Gratis non è lavoro

04 ottobre 2018

Left, settimanale edito da Matteo Fago e diretto da Simona Maggiorelli, dedica alla tematica del lavoro la copertina del nuovo numero della rivista, in edicola dal 5 all’11 ottobre con il titolo “Gratis non è lavoro”.

Roma, 4 ottobre 2018 - Negli ultimi anni abbiamo assistito a dei cambiamenti radicali nel modo concepire il lavoro e la sua articolazione, al punto di considerare naturali, fisiologiche ed immutabili quelle dinamiche che oggi lo caratterizzano in modo stabile.
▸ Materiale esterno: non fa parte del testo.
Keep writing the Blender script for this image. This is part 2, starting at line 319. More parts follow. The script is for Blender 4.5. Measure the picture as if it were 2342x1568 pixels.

Se è vero che la concezione gratuita dell’attività è in qualche modo insita nel sistema sociale capitalistico, si pensi alla ricattabilità e vulnerabilità del lavoratore costretto a prestare ore di lavoro aggiuntive e straordinarie non retribuite in cambio del mantenimento del posto di lavoro, siamo tuttavia di fronte ad una evoluzione ulteriore.

L'istituzionalizzazione del lavoro non retribuito 

Il lavoro gratuito tout court, quello che non prevede alcuna remunerazione per statuto, rappresenta oggi un fenomeno particolarmente preoccupante e radicato nella mentalità collettiva e farne le spese, come spesso accade, sono le fasce più deboli e meno garantite: giovani, immigrati, disoccupati, e nuovi poveri pronti a tutto.

Dal punto di vista burocratico, queste forme di lavoro hanno assunto una maschera di progressiva istituzionalizzazione sempre più marcata – fatta di leggi, protocolli e circolari che hanno gradualmente modificato in profondità l’ideologia stessa che sottende questo modus operandi.

Coloro che si sono ribellati a questa interpretazione dei fenomeni economici e sociali della contemporaneità, a metà strada tra il lavoro a scadenza e quello gratuito, sono stati etichettati come “choosy” e “bamboccioni” dai precedenti esecutivi di governo, quasi a sottintendere che la disoccupazione altro non è che una condizione volontaria, una scelta attiva del soggetto.

I bandi ministeriali per lavori non retribuiti 

I casi più emblematici sono quelli riportati da Marta Fana, che firma la storia di copertina del nuovo numero di Left, tutti risalenti ai tempi dell’Expo milanese del 2015 – quando le parti sociali firmarono un accordo per il volontariato di 18mila persone - ed agli anni immediatamente successivi: “nel 2016, il Viminale, guidato allora dal ministro Alfano, pubblicò un bando per «il conferimento a titolo gratuito di incarico di prestazione di lavoro autonomo occasionale per lo svolgimento delle attività di Comunicazione per le esigenze del Dipartimento per le libertà civili l’immigrazione». Non era ancora costume invocarlo con tanta naturalezza e infatti a seguito delle critiche giunte il ministro replicò: «Nessuno costringe nessuno. Vediamo se qualcuno vuol dare una mano d’aiuto in questo modo, viceversa prenderemo atto che nessuno ha voglia».

Il Viminale aveva già pubblicato un bando identico nel 2014, e lo stesso capitò ai Vigili del Fuoco e all’allora ministro della salute Beatrice Lorenzin, che in occasione del contestatissimo Fertility Day dichiarò di non aver utilizzato risorse pubbliche per la realizzazione grafica del progetto, ma di essersi avvalsa di creativi e lavoratori disposti ad offrire gratuitamente le proprie prestazioni.

Quelli che sembravano essere casi isolati, oggi non lo sono più.

Al contrario: l’imposizione di questa filosofia arriva dai ranghi istituzionali, da quella stessa classe politica che ha stabilito per legge l’introduzione di modelli lavorativi come l’alternanza scuola-lavoro per gli studenti e i contratti a tempo, che tanta instabilità continuano a creare nel tessuto sociale ed economico del Paese.

E rendere coscienti i giovani che le competenze si pagano e il lavoro non è mai gratuito, rischia di rivelarsi un’irrealizzabile e tardiva utopia.